De voorzieningenrechter heeft bepaald dat een initiatiefneemster in strijd handelde met de specifieke zorgplicht voor beschermde soorten. Dat terwijl uit een ecologisch onderzoek bleek dat geen kerkuilen of andere beschermde dieren aanwezig waren. Het college van Gedeputeerde Staten van Gelderland (GS) legde de werkzaamheden stil en legde een last onder dwangsom op zodat de werkzaamheden niet zouden worden hervat.
De specifieke zorgplicht uit artikel 11.27 van het Besluit activiteiten leefomgeving verplicht een initiatiefnemer om alle maatregelen te treffen die redelijkerwijs verwacht mogen worden om gevolgen voor beschermde soorten te voorkomen. Dit betekent onder meer dat voorafgaand aan werkzaamheden voldoende onderzoek moet worden gedaan naar de aanwezigheid van beschermde dieren.
De initiatiefneemster is voornemens om op een perceel gebouwen te slopen en vier nieuwe woningen te realiseren. Op 11 december 2024 werd tijdens een controle door GS vastgesteld dat er werkzaamheden plaatsvonden zonder dat er afdoende onderzoek was verricht naar de aanwezigheid van beschermde dieren. In een van de te slopen gebouwen werden sporen van een kerkuil aangetroffen. De werkzaamheden moesten wegens overtreding van de specifieke zorgplicht daarom direct stil worden gelegd. Een week later, op 18 december 2024, legde GS een last onder dwangsom van € 50.000 op om de werkzaamheden gestaakt te houden.
Volgens verzoekster had zij wél aan haar zorgplicht voldaan door verschillende ecologische onderzoeken uit te voeren. Uit een onderzoek uit februari 2023 bleek dat er geen kerkuilen aanwezig waren.

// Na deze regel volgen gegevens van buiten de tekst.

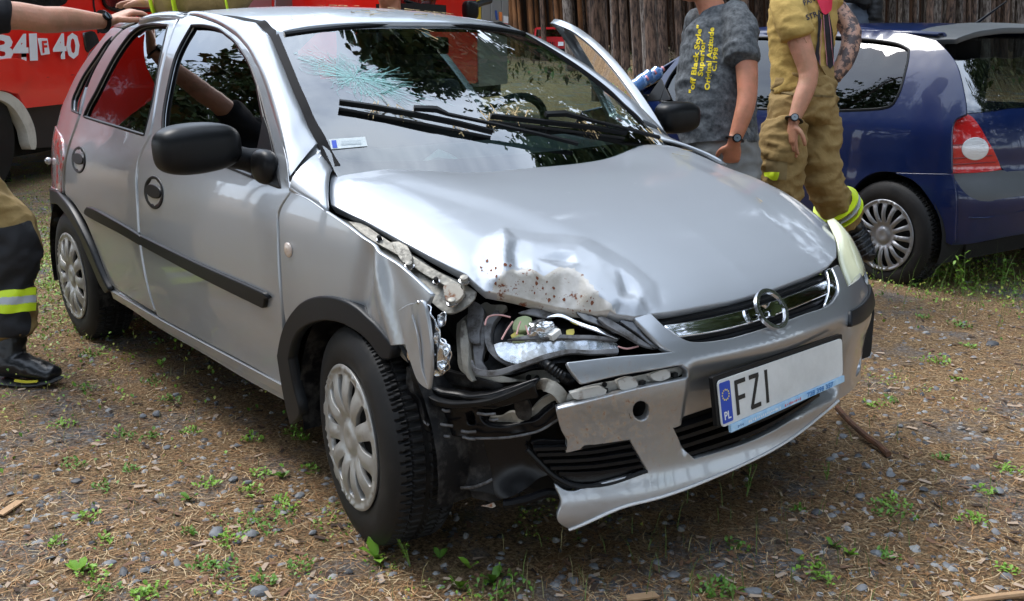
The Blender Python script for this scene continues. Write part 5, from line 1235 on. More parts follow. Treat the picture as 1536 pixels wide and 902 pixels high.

Volgens verzoekster had zij dus alle maatregelen getroffen die redelijkerwijs van haar verwacht mochten worden.
De voorzieningenrechter vond dat verzoekster niet voldoende maatregelen had getroffen. De rechter vond een recent natuurwaardenonderzoek uit maart 2024, dat ook was uitgevoerd in opdracht van verzoekster, doorslaggevend. In dat onderzoek werd vastgesteld dat er openingen in de gebouwen waren waar kerkuilen doorheen konden. Het rapport adviseerde om voorafgaand aan de werkzaamheden nader onderzoek uit te voeren. Verzoekster heeft dit advies niet opgevolgd en is gestart met de sloopwerkzaamheden.
De voorzieningenrechter oordeelt dat verzoekster de specifieke zorgplicht heeft geschonden. Van verzoekster mocht worden verwacht dat zij nader onderzoek zou doen op basis van de aanbevelingen uit het meest recente rapport. Omdat zij dat niet heeft gedaan, mocht GS handhavend optreden.
Een interessante vraag is wat de voorzieningenrechter had geoordeeld als het nieuwe onderzoek er niet was geweest. Had initiatiefneemster zich dan wel alleen op het ecologische rapport uit 2023 mogen baseren? De vraag beantwoorden is ingewikkeld, temeer omdat uit de uitspraak niet volgt of de van belang zijnde openingen ook al aanwezig waren toen het vorige onderzoek werd gedaan. Misschien was het onderzoek van initiatiefneemster gewoon niet goed genoeg. In het algemeen lijkt het verstandig om hoe jong of oud een onderzoek is, na te gaan of er geen veranderde omstandigheden zijn waardoor nieuw onderzoek gedaan moet worden. Ons advies: Houd rekening met de actuele situatie, en baseer je niet zomaar op (oudere) onderzoeken.